Paragraph two is about the “poor widow.” It’s the one with which we’re more familiar, and we think we know what it’s about. It’s about the simple lesson that small gifts from small people are important, and so they are! We cannot quantify gifts by the numbers. God honours these gifts without doubt. I do want to say that Jesus does not say that large gifts are bad or from bad motive, but simply not to judge by outer appearance.
Another possible meaning here is not so commonly taught or thought about. This one connects paragraph two back to paragraph two, and sees the gifts as being the result of this desire of bad leadership to “devour” peoples’ substance. Are the two small coins of the widow (as well as the large gifts of the others) the result of a scam of leaders who pressure people to give so that the leader can benefit? So is the second paragraph an illustration or example of the first? The widow’s gift was two, literally lepta.. A lepton was the smallest coin in use, worth about 1/128th of a denarius, which was a worker’s daily wage. If a workday was 12 hours long (which it easily could have been), the widow’s gift would get you just over 10 minutes. Not much. If there’s truth in this approach, Mark is warning against leaders (such as the one named in paragraph one) would even rob her of these. It says to those of us who would be stewards who take care of gifts, we must ever be on our guard against using spirituality as an excuse to manipulate people and their gifts in the name of God or Jesus. It is not only to do with money, but with peoples’ personalities and spiritual well-being. Those who give more should never have a bigger say in the church than those who don’t. That’s just wrong. Although this is not a commonly taught lesson here, it is an important, if sometimes unwelcome one.

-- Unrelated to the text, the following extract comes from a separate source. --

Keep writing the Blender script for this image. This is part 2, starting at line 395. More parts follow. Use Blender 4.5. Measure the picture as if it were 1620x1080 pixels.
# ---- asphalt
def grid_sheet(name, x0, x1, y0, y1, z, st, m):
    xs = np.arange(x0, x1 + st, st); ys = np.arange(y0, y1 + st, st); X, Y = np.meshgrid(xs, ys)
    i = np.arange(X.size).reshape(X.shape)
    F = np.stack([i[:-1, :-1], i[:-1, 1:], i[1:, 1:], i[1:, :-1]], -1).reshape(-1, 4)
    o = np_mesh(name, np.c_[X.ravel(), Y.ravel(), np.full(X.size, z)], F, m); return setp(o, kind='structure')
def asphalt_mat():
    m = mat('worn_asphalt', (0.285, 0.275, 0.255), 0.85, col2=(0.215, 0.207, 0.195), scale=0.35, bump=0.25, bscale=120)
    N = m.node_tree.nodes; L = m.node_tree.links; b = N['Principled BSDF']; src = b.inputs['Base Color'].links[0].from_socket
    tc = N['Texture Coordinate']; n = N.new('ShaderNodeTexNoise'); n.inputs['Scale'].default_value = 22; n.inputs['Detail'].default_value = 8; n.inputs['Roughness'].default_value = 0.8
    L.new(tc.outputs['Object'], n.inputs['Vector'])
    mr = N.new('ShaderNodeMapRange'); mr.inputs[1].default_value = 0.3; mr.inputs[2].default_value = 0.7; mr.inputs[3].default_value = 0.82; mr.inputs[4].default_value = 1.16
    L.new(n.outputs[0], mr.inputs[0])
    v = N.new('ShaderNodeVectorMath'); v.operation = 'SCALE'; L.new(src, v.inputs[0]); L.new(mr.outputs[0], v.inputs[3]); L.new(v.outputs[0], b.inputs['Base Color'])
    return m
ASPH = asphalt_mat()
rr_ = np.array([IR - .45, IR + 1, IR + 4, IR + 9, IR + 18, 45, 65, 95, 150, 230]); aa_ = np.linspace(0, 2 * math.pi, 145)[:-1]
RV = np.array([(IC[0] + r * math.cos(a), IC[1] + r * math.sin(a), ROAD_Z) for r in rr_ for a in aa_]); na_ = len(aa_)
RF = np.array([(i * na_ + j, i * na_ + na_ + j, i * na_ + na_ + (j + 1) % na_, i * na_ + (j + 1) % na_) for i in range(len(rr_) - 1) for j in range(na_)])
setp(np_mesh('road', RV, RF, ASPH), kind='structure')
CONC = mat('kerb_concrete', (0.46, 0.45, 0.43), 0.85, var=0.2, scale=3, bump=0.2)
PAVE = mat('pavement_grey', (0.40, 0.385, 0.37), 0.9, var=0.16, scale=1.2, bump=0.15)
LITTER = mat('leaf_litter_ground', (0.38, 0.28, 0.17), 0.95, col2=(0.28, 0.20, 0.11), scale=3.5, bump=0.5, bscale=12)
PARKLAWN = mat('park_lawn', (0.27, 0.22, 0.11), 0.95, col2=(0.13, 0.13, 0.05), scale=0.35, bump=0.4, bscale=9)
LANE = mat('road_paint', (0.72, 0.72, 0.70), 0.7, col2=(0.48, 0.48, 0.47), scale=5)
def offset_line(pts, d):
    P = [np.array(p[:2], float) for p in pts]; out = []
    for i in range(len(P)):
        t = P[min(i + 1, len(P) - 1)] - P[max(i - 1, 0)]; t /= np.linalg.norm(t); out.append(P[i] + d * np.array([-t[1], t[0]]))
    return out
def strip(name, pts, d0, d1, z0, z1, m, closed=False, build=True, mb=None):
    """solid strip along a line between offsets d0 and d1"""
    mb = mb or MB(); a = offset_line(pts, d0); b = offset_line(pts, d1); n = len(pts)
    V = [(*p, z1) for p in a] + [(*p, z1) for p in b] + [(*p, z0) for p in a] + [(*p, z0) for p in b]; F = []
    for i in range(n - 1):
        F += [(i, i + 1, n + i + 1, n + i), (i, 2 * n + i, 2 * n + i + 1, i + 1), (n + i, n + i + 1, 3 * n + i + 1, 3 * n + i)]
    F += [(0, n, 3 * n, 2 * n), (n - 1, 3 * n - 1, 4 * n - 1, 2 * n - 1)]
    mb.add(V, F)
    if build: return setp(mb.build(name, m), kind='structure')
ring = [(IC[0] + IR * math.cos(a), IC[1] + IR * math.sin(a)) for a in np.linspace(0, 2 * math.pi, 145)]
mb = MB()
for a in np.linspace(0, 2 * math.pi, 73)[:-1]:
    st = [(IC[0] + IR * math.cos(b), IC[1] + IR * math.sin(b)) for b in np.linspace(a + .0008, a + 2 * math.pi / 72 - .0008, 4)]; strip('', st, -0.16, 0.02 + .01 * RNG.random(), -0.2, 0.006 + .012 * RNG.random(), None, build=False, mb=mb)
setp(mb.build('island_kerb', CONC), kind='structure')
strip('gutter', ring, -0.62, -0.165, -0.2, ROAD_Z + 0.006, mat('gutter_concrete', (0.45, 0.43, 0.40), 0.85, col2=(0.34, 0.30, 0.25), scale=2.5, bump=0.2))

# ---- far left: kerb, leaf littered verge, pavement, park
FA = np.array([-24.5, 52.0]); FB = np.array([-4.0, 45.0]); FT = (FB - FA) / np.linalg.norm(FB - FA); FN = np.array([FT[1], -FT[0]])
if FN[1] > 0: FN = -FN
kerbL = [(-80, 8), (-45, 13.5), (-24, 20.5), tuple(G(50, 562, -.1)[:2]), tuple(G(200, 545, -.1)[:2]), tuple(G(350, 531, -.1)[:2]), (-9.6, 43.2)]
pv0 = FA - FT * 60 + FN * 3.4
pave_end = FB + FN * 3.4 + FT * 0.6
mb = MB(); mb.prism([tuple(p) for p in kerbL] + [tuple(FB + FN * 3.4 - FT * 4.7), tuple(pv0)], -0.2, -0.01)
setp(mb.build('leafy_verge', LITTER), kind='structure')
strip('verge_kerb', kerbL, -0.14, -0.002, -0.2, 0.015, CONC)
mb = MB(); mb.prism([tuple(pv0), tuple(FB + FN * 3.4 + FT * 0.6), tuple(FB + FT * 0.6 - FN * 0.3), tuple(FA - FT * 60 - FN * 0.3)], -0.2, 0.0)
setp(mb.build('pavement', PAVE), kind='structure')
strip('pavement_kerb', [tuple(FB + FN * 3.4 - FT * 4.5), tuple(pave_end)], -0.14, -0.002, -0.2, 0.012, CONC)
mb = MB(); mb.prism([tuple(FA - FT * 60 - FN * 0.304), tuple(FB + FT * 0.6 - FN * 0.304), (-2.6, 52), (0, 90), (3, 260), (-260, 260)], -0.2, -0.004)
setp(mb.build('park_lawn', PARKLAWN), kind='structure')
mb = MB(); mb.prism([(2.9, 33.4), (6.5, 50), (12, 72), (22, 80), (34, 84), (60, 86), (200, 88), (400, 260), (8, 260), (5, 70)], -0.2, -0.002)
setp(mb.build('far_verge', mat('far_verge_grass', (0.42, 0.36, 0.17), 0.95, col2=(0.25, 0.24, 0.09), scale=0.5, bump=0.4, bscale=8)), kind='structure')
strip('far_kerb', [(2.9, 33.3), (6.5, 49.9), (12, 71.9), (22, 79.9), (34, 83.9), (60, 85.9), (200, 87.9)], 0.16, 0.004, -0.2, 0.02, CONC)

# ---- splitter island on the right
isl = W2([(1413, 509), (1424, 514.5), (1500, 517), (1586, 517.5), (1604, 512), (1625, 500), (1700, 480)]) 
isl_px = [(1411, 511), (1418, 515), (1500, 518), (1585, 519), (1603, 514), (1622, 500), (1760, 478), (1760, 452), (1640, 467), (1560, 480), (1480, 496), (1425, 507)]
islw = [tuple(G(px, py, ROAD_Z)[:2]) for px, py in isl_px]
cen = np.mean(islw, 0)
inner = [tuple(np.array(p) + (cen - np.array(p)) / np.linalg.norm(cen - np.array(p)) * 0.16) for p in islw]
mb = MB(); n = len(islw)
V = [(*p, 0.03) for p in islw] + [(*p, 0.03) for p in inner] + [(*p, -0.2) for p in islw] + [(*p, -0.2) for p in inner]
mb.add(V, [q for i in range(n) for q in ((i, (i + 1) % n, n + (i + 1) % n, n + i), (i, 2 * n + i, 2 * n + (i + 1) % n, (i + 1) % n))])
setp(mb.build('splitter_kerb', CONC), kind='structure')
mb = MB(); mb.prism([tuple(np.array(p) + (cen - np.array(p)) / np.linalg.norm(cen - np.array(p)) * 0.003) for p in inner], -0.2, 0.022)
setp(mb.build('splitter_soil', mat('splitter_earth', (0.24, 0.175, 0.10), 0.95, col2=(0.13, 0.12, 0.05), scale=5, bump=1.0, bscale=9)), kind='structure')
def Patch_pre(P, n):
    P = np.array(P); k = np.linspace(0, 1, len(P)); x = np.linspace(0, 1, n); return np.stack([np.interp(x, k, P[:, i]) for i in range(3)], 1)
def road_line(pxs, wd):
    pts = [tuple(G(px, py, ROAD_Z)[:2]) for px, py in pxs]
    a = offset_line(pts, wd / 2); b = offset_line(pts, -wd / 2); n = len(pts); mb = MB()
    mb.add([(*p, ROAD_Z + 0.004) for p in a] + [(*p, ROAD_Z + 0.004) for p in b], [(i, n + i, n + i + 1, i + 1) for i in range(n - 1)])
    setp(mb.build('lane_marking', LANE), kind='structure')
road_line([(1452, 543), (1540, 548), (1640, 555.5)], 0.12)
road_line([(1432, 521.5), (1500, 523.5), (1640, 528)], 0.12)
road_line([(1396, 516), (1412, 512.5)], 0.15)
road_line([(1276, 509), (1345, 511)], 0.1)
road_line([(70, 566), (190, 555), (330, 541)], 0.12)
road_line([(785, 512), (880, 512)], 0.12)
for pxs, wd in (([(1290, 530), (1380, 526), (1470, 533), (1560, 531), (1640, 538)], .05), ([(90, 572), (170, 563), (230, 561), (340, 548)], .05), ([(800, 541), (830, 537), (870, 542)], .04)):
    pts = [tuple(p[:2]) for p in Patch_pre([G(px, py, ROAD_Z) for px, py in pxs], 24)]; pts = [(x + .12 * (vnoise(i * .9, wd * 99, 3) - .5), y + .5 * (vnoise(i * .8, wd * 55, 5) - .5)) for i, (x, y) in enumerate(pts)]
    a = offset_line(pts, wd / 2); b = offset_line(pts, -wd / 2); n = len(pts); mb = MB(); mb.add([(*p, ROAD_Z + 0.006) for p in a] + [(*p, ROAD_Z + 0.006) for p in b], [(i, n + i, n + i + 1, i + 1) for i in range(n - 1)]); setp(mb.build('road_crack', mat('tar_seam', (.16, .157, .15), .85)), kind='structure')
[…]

Last, really the simplest thing that paragraph two teaches is that the “poor widow’s” gift was the most costly of all, because it was all she had to live on. This is important in our common life, we can none of us know what is costly to another. This is all about the sacrifice of giving. We should be willing to see the goodness of God in the small things as well as the great.
Of course, as a small congregation, we need to trust ourselves to the quiet working of God, while, as dedicated stewards, nurturers of the giftedness of our congregation, we go about our work in the world. The power of this congregation is God’s not ours. Miraculous things can really happen when we share the little gifts we have, which are at the same time the costly ones, because we can. The attitude of the generous heart that cannot but give for others is mighty and unstoppable, and reflective of the love of God’s own gift in Christ. I think Maxine will want to take this point farther next week. These are lessons that encourage us to continue to nurture one another, the gifts that God has given into our hands in this place.
In the name of God: Creator, Redeemer, Sustainer, AMEN.